Tudo indicava que o tênis na América seria para sempre um esporte
de branco, como na Europa, dadas as barreiras sociais, econômicas e
institucionais que impediam o acesso de negros aos clubes de brancos,
à United States Lawn Tennis Association (USLTA) e aos torneios mais
importantes, organizados por essa entidade.
Mas
os negros começaram a experimentar e a gostar de tênis. Em 1912 e
1916, foram fundados respectivamente o The Chicago Prairie Tennis
Club, primeiro clube de tênis de negros nos Estados Unidos, e a
American Tennis Association (ATA), que se incumbiu da realização
torneios para tenistas negros.
De
fato, por várias décadas, a USLTA, sem qualquer justificativa
razoável, se recusou a filiar negros. O aberrante confinamento dos
tenistas negros norte-americanos à ATA somente caiu, às custas de
muita pressão e penosas negociações, em 1950. Nesse ano a
fabulosa Althea Gibson, negra do Harlem, Nova Iorque, depois de
passar pelo constrangimento de comprovar que era mulher, se inscreveu
na USLTA e disputou o Campeonato Americano, em Forest Hills.
Já
campeã de Wimblendon e reconhecida como melhor tenista do mundo,
Althea Gibson parecia chamar mais a atenção por sua
afro-ascendência do que por seus feitos tenísticos. No Brasil, o
festejado Henrique Pongetti, em crônica de julho de 1958 publicada
na revista Manchete, faz menção a derrota de Maria Esther Bueno
para Althea Gibson e comenta que a brasileira “teve a simpática
mulatinha em suas mãos e deixou a vitória escapar-lhe”.
De
Althea Gibson até hoje muito se avançou.

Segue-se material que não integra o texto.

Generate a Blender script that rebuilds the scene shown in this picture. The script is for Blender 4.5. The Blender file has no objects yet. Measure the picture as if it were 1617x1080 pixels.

A África do Sul do
apartheid foi banida da Copa Davis em 1970, tenistas negros da classe
de Yannick Noah, Zina Garrison, Jo-Wilfried Tsonga e Gael Monfils se
destacaram em torneios do mais alto gabarito e as irmãs Venus e
Serena Williams, também negras, fizeram entre si nada menos que oito
finais de Grand Slam.
Muito
se avançou, mas o mal é resistente. Há alguns anos, Lleyton
Hewitt, australiano ainda em atividade, jogando contra o negro James
Blake, inconformado com as decisões de um juiz de linha negro, não
se intimidou diante do grande público presente. Dirigiu-se ao
árbitro de cadeira e disparou: “Olhe para ele e para ele”, falou
Hewitt, apontando primeiro para o juiz de linha e depois para Blake,
“me diga sobre a semelhança”.
Como
se vê, se equivocaria o desavisado que pensasse que racismo no tênis
é problema superado. A luta continua.